With the design consultations for the three early T-level routes continuing at breakneck speed, Julie Hyde makes the case for pumping the breaks

Like many in the sector, my bank holiday weekend was spent digesting the latest developments in the government’s plans for T-levels.

The ministerial direction last Thursday, setting out concerns about the feasibility of delivering the first T-levels by 2020, was extremely telling. Described as “the nuclear option”, the very fact Damian Hinds used it tells you all you need to know about where we are with these crucial reforms.

Frankly, it isn’t that surprising. For months, voices across the FE sector have repeatedly expressed concerns about the short timelines for delivery, and the real risk that without more time and thought, T-levels could be next in a long line of unworkable vocational qualifications, abandoned as quickly as they were introduced.

But will this be enough to make the government think again? So far, it seems not. Indeed, since Thursday’s warning, the reforms have continued at pace.

The government will press ahead with the three routes for delivery in 2020. On Friday, the Institute for Apprenticeships released the outline content for these three routes, and launched a consultation – alarmingly giving providers just a week to feed back, over half term no less! Happily, the deadline has since been extended, but the very short timescale remains unusual for such an important policy.

On Sunday, the government published a response to the consultation on the implementation of T-levels. This recognised some of the key challenges and delayed the rest of the 15 routes until after 2022, which is positive. However, it did little to address the fears of those in sectors like education and childcare, digital and construction, all three of which will still launch in 2020, with mountains of detail yet to be worked out.

The response acknowledges that work placements must be accessible for learners, and proposes a bursary to support students on the first routes. This is extremely welcome, but the practicalities of ensuring that the placements give learners the experience they need go largely unaddressed.  

With time ticking, how long can such important decisions be delayed?

A one-size-fits-all approach for placements in vastly different sectors simply will not work. How can a young person studying childcare gain enough practical experience to be ready to work in an early-years setting after just 45 days? Likewise in other routes, we know a 45-day placement is excessive and unrealistic.

The response also acknowledges the need to ensure that young people with T-levels can progress into higher education, allowing learners to accrue UCAS points. It is now “considering” this, but has not made a definitive decision on the way forward.

With time ticking, how long can such important decisions be delayed?

Young people who are currently in year 9 and considering a vocational route in the three early routes will be expected to study T-levels that do not yet exist, picking them after their GCSEs. By rushing the reforms, the government is risking their future and that of three hugely important sectors crucial to our economy and society.
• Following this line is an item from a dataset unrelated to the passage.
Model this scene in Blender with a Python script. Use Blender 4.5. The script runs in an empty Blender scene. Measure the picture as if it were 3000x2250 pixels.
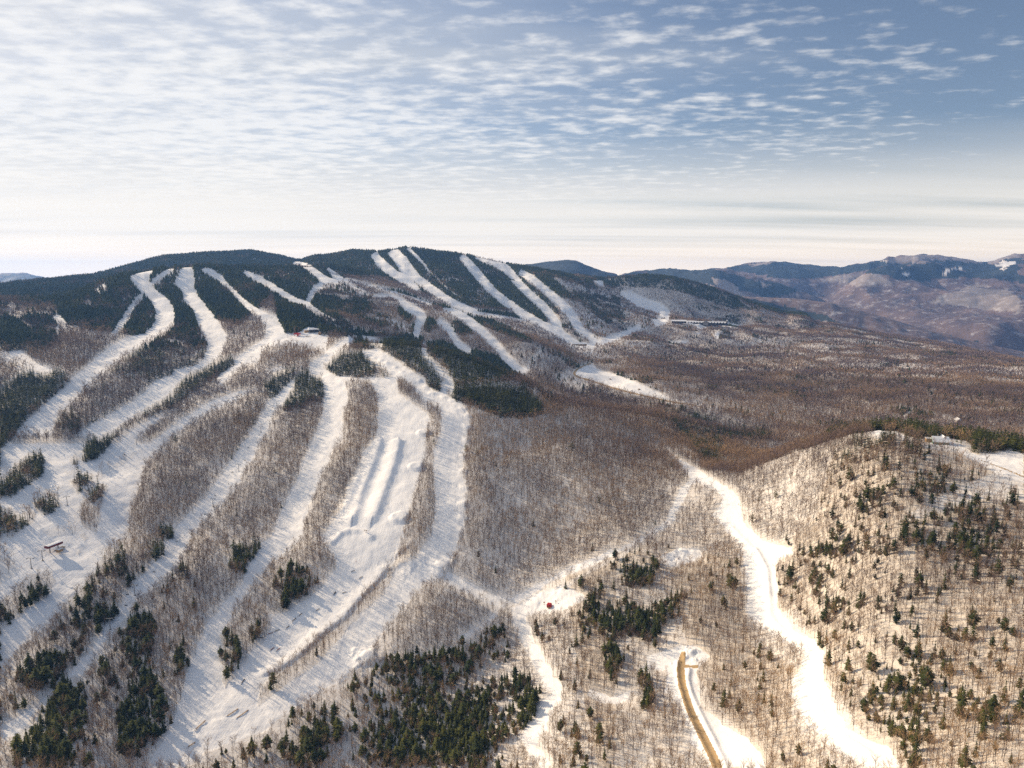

Overall, recent developments underline a fundamental lack of expertise in terms of qualification design. This is evident in the proposed grading system. Sector best practice is to develop the content for a qualification, before determining a grading model. We have seen the government doing the opposite.

The proposed model seems to add a new layer of complexity. Why award two grades distinguishing between a learner’s knowledge and technical skills? Do we not risk one element being more important than the other when employers are recruiting, rather than creating well-rounded, respected qualifications?

We understand the importance of running a fair and impartial procurement process to facilitate the new licensing model, and to select a single awarding organisations (AO) to deliver each qualification. But this is just one part of the reforms and by focusing too much on one aspect of the Sainsbury Review’s recommendations, the government has essentially ended up cutting AOs – the very experts they need – out of the process entirely, beyond rudimentary consultation.

We fully support the aims behind T-levels and want them to succeed. However, if the three routes introduced from 2020 are going to deliver, the government must act quickly to make the reform process more open and transparent. As a matter of urgency, the government should actively seek advice from vocational qualification specialists including AOs, and particularly those with expertise in these three sectors, to get the qualification design right. Otherwise, Thursday’s warning is in very real danger of becoming reality.